### Challenge
Select the lines below containing the word "scene".

........

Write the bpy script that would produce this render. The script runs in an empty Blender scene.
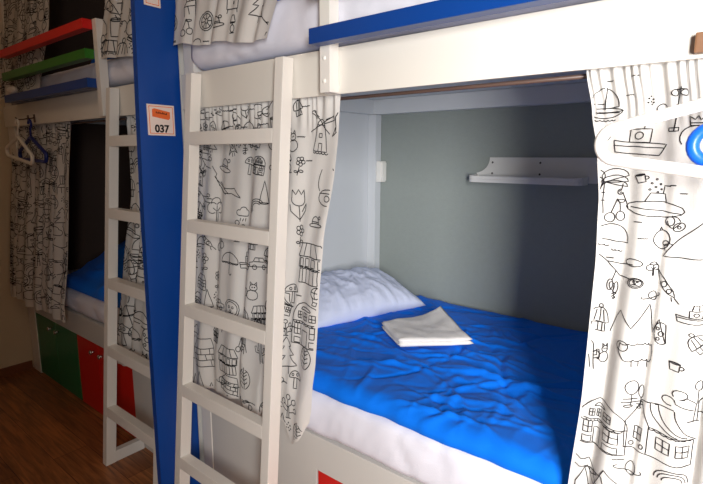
import bpy, bmesh, math, random
from mathutils import Vector, Matrix, noise
random.seed(7)
C = bpy.context.scene.collection
sc = bpy.context.scene
PI = math.pi

# ------------------------------------------------------------------ materials
def srgb(r, g, b):
    f = lambda c: (c/255/12.92) if c/255 <= .04045 else ((c/255+.055)/1.055)**2.4
    return (f(r), f(g), f(b), 1)

def mat(name, col, rough=.5, noise_amt=.06, nscale=12, bump=.0, bscale=200, spec=.5, stretch=(1, 1, 1), sheen=0, trans=0):
    m = bpy.data.materials.new(name); m.use_nodes = True
    n = m.node_tree.nodes; l = m.node_tree.links; b = n['Principled BSDF']
    tc = n.new('ShaderNodeTexCoord'); mp = n.new('ShaderNodeMapping'); mp.inputs['Scale'].default_value = stretch
    l.new(tc.outputs['Object'], mp.inputs[0])
    nz = n.new('ShaderNodeTexNoise'); nz.inputs['Scale'].default_value = nscale; nz.inputs['Detail'].default_value = 5
    l.new(mp.outputs[0], nz.inputs['Vector'])
    mx = n.new('ShaderNodeMix'); mx.data_type = 'RGBA'
    mx.inputs[6].default_value = tuple(c*(1-noise_amt) for c in col[:3])+(1,)
    mx.inputs[7].default_value = tuple(min(1, c*(1+noise_amt)) for c in col[:3])+(1,)
    l.new(nz.outputs['Fac'], mx.inputs[0]); l.new(mx.outputs[2], b.inputs['Base Color'])
    b.inputs['Roughness'].default_value = rough
    b.inputs['Specular IOR Level'].default_value = spec
    if sheen: b.inputs['Sheen Weight'].default_value = sheen
    if bump:
        n2 = n.new('ShaderNodeTexNoise'); n2.inputs['Scale'].default_value = bscale; n2.inputs['Detail'].default_value = 3
        l.new(mp.outputs[0], n2.inputs['Vector'])
        bp = n.new('ShaderNodeBump'); bp.inputs['Strength'].default_value = bump; bp.inputs['Distance'].default_value = .002
        l.new(n2.outputs['Fac'], bp.inputs['Height']); l.new(bp.outputs[0], b.inputs['Normal'])
    if trans:
        out = n['Material Output']; t = n.new('ShaderNodeBsdfTranslucent'); t.inputs[0].default_value = col
        ms = n.new('ShaderNodeMixShader'); ms.inputs[0].default_value = trans
        l.new(b.outputs[0], ms.inputs[1]); l.new(t.outputs[0], ms.inputs[2]); l.new(ms.outputs[0], out.inputs[0])
    return m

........

### Exercise output
Write the bpy script that would produce this render. The script runs in an empty Blender scene.
C = bpy.context.scene.collection
sc = bpy.context.scene